Hailed as a major victory for Native Americans and their families, the US Supreme Court has left intact a federal law that sought to remedy the government’s past abuses and the legacy of forced removal of Indigenous children from their families.
In a 7-2 vote from the nation’s highest court, justices have upheld the Indian Child Welfare Act, preserving the law’s preference to the foster care and adoption of Native children by their relatives and Tribes.
The landmark law, in place for nearly 50 years, followed a congressional investigation that found that more than one-third of Native children were removed from their Tribal homes and placed with non-Native families and institutions, severing their ties to the families and Tribes.
US Interior Secretary Deb Haaland – among the first Native American women to serve in Congress and the first Native American to serve as a secretary in a presidential cabinet – said the court’s decision on 15 June “is a welcome affirmation across Indian Country of what presidents and congressional majorities on both sides of the aisle have recognized for the past four decades.”
“For nearly two centuries, federal policies promoted the forced removal of Indian children from their families and communities through boarding schools, foster care, and adoption,” she said in a statement. “Those policies were a targeted attack on the existence of Tribes, and they inflicted trauma on children, families and communities that people continue to feel today.”
Passage of the landmark law in 1978 “put an end to those policies,” she said, and ensured that the US would “meet its legal and moral obligation to protect Indian children and families, and safeguard the future of Indian Tribes.”
A ruling in Brackeen v Haaland, written by conservative Justice Amy Coney Barrett, who was appointed by Donald Trump, affirms that congressional authority “to legislate with respect to Indians is well established and broad.”
Conservative Justices Clarence Thomas and Samuel Alito dissented.

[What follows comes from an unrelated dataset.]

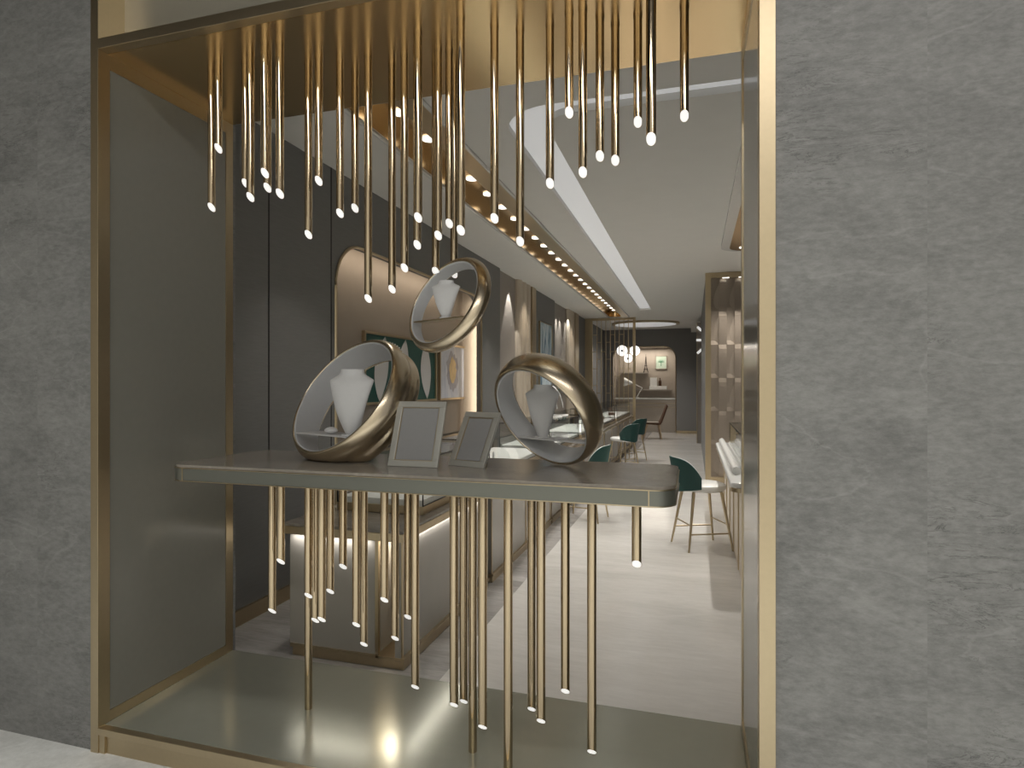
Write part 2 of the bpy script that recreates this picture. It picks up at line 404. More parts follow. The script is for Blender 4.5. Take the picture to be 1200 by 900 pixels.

The ruling followed a challenge from Chad and Jennifer Brackeen, alongside other non-Native prospective adoptive couples and three states, who argued that the law violated state sovereignty and their constitutional rights by discriminating against them on the basis of race.
The court rejected that argument on its merits and for lack of standing, with a ruling that underscored the preservation of critical cultural and familial ties among Native American children. Tribal authorities and their supporters have argued that the Indian Child Welfare Act is based on political distinctions, not racial ones, and that Congress drafted the law to ensure Tribal futures.
A concurring opinion from conservative Justice Neil Gorsuch wrote in ardent support.
“Our Constitution reserves for the Tribes a place – an enduring place – in the structure of American life. It promises them sovereignty for as long as they wish to keep it. And it secures that promise by divesting States of authority over Indian affairs and by giving the federal government certain significant (but limited and enumerated) powers aimed at building a lasting peace,” he wrote.
“Congress exercised that lawful authority to secure the right of Indian parents to raise their families as they please; the right of Indian children to grow in their culture; and the right of Indian communities to resist fading into the twilight of history,” he added. “All of that is in keeping with the Constitution’s original design.”
President Joe Biden said in a statement celebrating the court’s decision that the Indian Child Welfare Act sought to “protect the future of Tribal Nations and promote the best interests of Native children, and it does just that.”
“The touchstone law respects tribal sovereignty and protects Native children by helping Native families stay together and, whenever possible, keeping children with their extended families or community who already know them, love them, and can help them understand who they are as Native people and citizens of their Tribal Nations,” he added.
His statement addressed the “painful history” looming over the decision, pointing to the legacies of boarding schools and forced removals of Native children from their communities, “all with the aim of erasing who they are as Native people and tribal citizens.”
“These were acts of unspeakable cruelty that affected generations of Native children and threatened the very survival of Tribal Nations,” he added. “The Indian Child Welfare Act was our Nation’s promise: never again.”
Tribal authorities across the country also have welcomed the decision.
Navajo Nation President Buu Nygren, representing the largest Tribe within the US, said the ruling is a victory for “all Indigenous children and all Indigenous Nations in the United States.”
“We hope this decision will lay to rest the political attacks aimed at diminishing tribal sovereignty and creating instability throughout Indian law that have persisted for too long,” according to a statement from leaders of the Cherokee Nation, Morongo Band of Mission Indians, Oneida Nation and Quinault Indian Nation.
More than a dozen states have incorporated federal protections in the Indian Child Welfare Act into their state codes; American Civil Liberties Union and other advocacy groups have urged other states to do the same.
“Tribes have a fundamental right to govern themselves and make decisions on issues that affect their own people – including Native children – without interference from federal or state governments,” said Crystal Pardue, a staff attorney with the ACLU’s Racial Justice Program. “Native families have a right to stay together, care for their children, and preserve tribal culture by ensuring access to their cultural identity, language, and heritage.”